Write out the material exactly, leaving every picture behind.

========================================

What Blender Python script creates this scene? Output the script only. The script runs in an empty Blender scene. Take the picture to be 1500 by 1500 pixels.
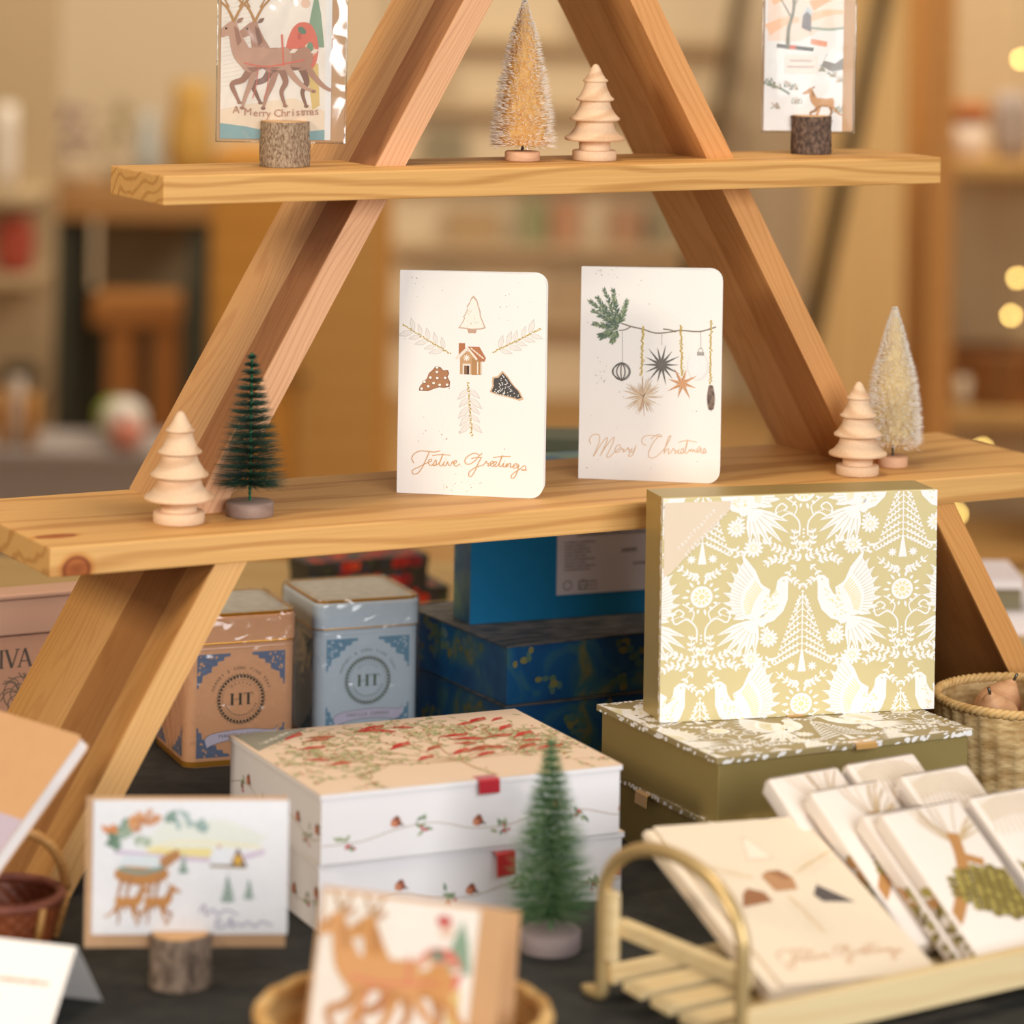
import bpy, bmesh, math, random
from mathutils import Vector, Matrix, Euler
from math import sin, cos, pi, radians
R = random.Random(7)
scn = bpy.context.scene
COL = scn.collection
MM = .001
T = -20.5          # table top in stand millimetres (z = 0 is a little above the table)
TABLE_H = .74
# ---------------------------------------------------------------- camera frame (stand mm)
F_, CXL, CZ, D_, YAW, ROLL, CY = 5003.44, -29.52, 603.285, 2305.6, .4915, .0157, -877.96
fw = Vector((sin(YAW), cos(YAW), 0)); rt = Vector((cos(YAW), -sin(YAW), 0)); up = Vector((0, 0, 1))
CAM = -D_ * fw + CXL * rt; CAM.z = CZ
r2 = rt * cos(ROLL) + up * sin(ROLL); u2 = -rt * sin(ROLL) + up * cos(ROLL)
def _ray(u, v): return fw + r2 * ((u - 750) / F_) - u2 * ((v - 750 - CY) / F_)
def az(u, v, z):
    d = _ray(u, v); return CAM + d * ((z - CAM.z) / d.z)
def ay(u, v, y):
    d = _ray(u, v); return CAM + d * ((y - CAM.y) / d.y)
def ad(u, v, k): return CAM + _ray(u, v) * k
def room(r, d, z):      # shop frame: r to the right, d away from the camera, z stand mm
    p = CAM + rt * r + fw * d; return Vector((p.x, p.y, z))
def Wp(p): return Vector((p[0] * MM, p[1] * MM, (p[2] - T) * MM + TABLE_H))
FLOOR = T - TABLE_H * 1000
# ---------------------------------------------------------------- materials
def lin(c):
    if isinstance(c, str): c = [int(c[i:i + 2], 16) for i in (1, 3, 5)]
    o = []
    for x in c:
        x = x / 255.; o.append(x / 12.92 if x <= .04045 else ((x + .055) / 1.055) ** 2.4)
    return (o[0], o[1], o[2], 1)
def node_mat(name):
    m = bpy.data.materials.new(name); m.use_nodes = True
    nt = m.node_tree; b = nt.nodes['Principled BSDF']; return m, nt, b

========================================

Solution to this exercise ::
What Blender Python script creates this scene? Output the script only. The script runs in an empty Blender scene. Take the picture to be 1500 by 1500 pixels.
import bpy, bmesh, math, random
from mathutils import Vector, Matrix, Euler
from math import sin, cos, pi, radians
R = random.Random(7)
scn = bpy.context.scene
COL = scn.collection
MM = .001
T = -20.5          # table top in stand millimetres (z = 0 is a little above the table)
TABLE_H = .74
# ---------------------------------------------------------------- camera frame (stand mm)
F_, CXL, CZ, D_, YAW, ROLL, CY = 5003.44, -29.52, 603.285, 2305.6, .4915, .0157, -877.96
fw = Vector((sin(YAW), cos(YAW), 0)); rt = Vector((cos(YAW), -sin(YAW), 0)); up = Vector((0, 0, 1))
CAM = -D_ * fw + CXL * rt; CAM.z = CZ
r2 = rt * cos(ROLL) + up * sin(ROLL); u2 = -rt * sin(ROLL) + up * cos(ROLL)
def _ray(u, v): return fw + r2 * ((u - 750) / F_) - u2 * ((v - 750 - CY) / F_)
def az(u, v, z):
    d = _ray(u, v); return CAM + d * ((z - CAM.z) / d.z)
def ay(u, v, y):
    d = _ray(u, v); return CAM + d * ((y - CAM.y) / d.y)
def ad(u, v, k): return CAM + _ray(u, v) * k
def room(r, d, z):      # shop frame: r to the right, d away from the camera, z stand mm
    p = CAM + rt * r + fw * d; return Vector((p.x, p.y, z))
def Wp(p): return Vector((p[0] * MM, p[1] * MM, (p[2] - T) * MM + TABLE_H))
FLOOR = T - TABLE_H * 1000
# ---------------------------------------------------------------- materials
def lin(c):
    if isinstance(c, str): c = [int(c[i:i + 2], 16) for i in (1, 3, 5)]
    o = []
    for x in c:
        x = x / 255.; o.append(x / 12.92 if x <= .04045 else ((x + .055) / 1.055) ** 2.4)
    return (o[0], o[1], o[2], 1)
def node_mat(name):
    m = bpy.data.materials.new(name); m.use_nodes = True
    nt = m.node_tree; b = nt.nodes['Principled BSDF']; return m, nt, b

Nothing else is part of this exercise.